The problem in a nutshell is working out the next occurence of a particular day in a time frequency. E.g Weekly, Monday; 31st, Monthly; 1st, Quarterly, pay 2nd month in quarter. If the calculated date is not a working day ie. Saturday, Sunday or Bank Holiday, use the next earliest day.

I have a database table which keeps track of all working days so we can plug in the bank holidays when we know them. And a function we can put in the date and it tells us if it's a working day or not. No problem.

I have an object that stores the payment frequency and required day of week, day of month and/or month of quarter. There is also data to support half yearly payment and annual payment but I've ignored them here for simplicity(!)

There is a method on the object which calculates the next payment due date which I'm working on now. The object itself has the data to work out what the frequency and the desired day is. My difficulty is that the method can be called in 2 situations - if the object has just been updated e.g. on the 15th January, you update it to monthly payment on the 31st of the month, so you want to set the date to 31st January. The other situation is that the customer has just been paid and you need to work out the next date. e.g. you pay them on the 31st January and need to work out the next date when monthly payment on the 31st. In this situation we need to pay them on the 28th February. I had everything worked out but realised I had ignored the above situation... my immediate reaction was if the day required was greater than 28 to check the number of days in the following month ... but what month are you looking at? In scenario 1 it's Januray and in 2 it's February....

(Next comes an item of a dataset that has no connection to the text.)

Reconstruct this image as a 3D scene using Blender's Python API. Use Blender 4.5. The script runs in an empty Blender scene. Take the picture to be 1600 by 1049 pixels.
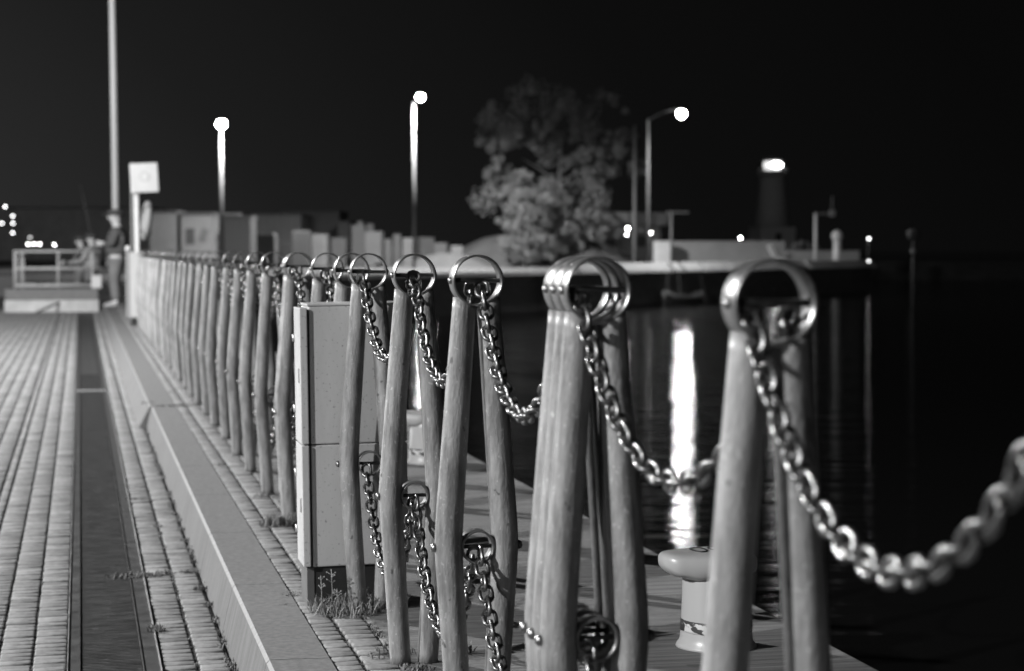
import bpy, bmesh, math, random
import numpy as np
from mathutils import Vector, Matrix
R = math.radians
rnd = random.Random(7)
S = bpy.context.scene
C = S.collection

# ---------------------------------------------------------------- camera, night sky, exposure
F, EYE = 3000.0, 1.12                      # focal length in photo pixels, eye height above the quay
PITCH = math.atan(134.5 / F)
YAW = math.atan(675 * math.cos(PITCH) / F)
cam = bpy.data.cameras.new('camera'); camo = bpy.data.objects.new('camera', cam); C.objects.link(camo)
camo.location = (0, 0, EYE)
camo.rotation_euler = (math.pi / 2 - PITCH, 0, -YAW)
cam.sensor_width = 36; cam.lens = F / 1600 * 36
cam.clip_start = .05; cam.clip_end = 3000
cam.dof.use_dof = True; cam.dof.focus_distance = 5.0; cam.dof.aperture_fstop = 4.1
S.camera = camo
fw = Vector((math.sin(YAW) * math.cos(PITCH), math.cos(YAW) * math.cos(PITCH), -math.sin(PITCH)))
rt = Vector((math.cos(YAW), -math.sin(YAW), 0)); up = rt.cross(fw)
def ray(x, y): return fw + rt * ((x - 800) / F) + up * ((524.5 - y) / F)
def P(x, y, d):                            # site plan: photo position + surveyed distance -> point
    return Vector((0, 0, EYE)) + ray(x, y) * d
def onz(x, y, z=0):
    v = ray(x, y); return Vector((0, 0, EYE)) + v * ((z - EYE) / v.z)

S.view_settings.view_transform = 'Standard'; S.view_settings.look = 'None'
S.view_settings.exposure = 0; S.view_settings.gamma = 1
S.render.engine = 'CYCLES'
S.cycles.use_denoising = True
S.cycles.max_bounces = 6; S.cycles.sample_clamp_indirect = 4

W = bpy.data.worlds.new('World'); S.world = W; W.use_nodes = True
nt = W.node_tree; nt.nodes.clear()
def N(t, k, **kw):
    n = t.nodes.new(k)
    for a, b in kw.items(): setattr(n, a, b)
    return n
o = N(nt, 'ShaderNodeOutputWorld'); bg = N(nt, 'ShaderNodeBackground')
tc = N(nt, 'ShaderNodeTexCoord'); dot = N(nt, 'ShaderNodeVectorMath', operation='DOT_PRODUCT')
ga = R(-34)                                # the town's glow lies to the left of the quay
dot.inputs[1].default_value = (math.sin(ga), math.cos(ga), .05)
nt.links.new(tc.outputs['Generated'], dot.inputs[0])
rp = N(nt, 'ShaderNodeValToRGB')
e = rp.color_ramp
e.elements[0].position = .45; e.elements[0].color = (.0026, .0026, .0026, 1)
e.elements[1].position = 1.0; e.elements[1].color = (.045, .045, .045, 1)
for p_, c_ in ((.60, .0042), (.686, .0072), (.755, .0115), (.851, .024)): e.elements.new(p_).color = (c_, c_, c_, 1)
sx = N(nt, 'ShaderNodeSeparateXYZ'); nt.links.new(tc.outputs['Generated'], sx.inputs[0])
ab = N(nt, 'ShaderNodeMath', operation='ABSOLUTE'); nt.links.new(sx.outputs[2], ab.inputs[0])
ma = N(nt, 'ShaderNodeMath', operation='MULTIPLY_ADD'); ma.inputs[1].default_value = -.55; nt.links.new(ab.outputs[0], ma.inputs[0]); nt.links.new(dot.outputs['Value'], ma.inputs[2])
nt.links.new(ma.outputs[0], rp.inputs[0]); nt.links.new(rp.outputs[0], bg.inputs[0])
bg.inputs[1].default_value = 1.0
nt.links.new(bg.outputs[0], o.inputs[0])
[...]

I've done tons of work on it and I'm sure I can figure out something. However it's a situation that some of us must have come across before so .... has anyone done this and can give me some pointers/patterns to work with?
 
Is not the period of the payment the key?

If you are processing a half-month payment (15th... 31th) you need to check into the same month; if you are processing a monthly payment (31th... 31th) you need to check into the next month.

Or am I getting your meaning wrong?

buho (A).
 
There's no half-month payment... there's a half-year payment, for which they specify which 2 months they want to be paid (have to be 6 months apart) e.g. HalfYearID 1 means pay in Jan and July. Similarly with quarters QuarterID 1 means pay in Jan/Apr/Jul/Oct.

Your response is similar to my initial one, in that it looks easy but it's not. Whether you look in the current month or the next month depends on the current date. For example, If your payment day is 31 and it's currently the be 15th, you look in current month, or if today's the 31st you look in next month. Which month do you check the number of days in? If today is the 28th Feb and the payment day is 30th, you clearly look in next month. However if today is the 15th of Feb and payment day is the 30th, we need to return the 28th Feb. Actually, that was a useful exercise... I'm now seeing that if you are past that day in the current month you look to the following month, ohterwise you look in the current month.

Hey ho, after I've checked that works I'll have to look at the problems involved in quarterly payment which are probably just as vexing!

Any input gratefully received.. this is an interesting problem!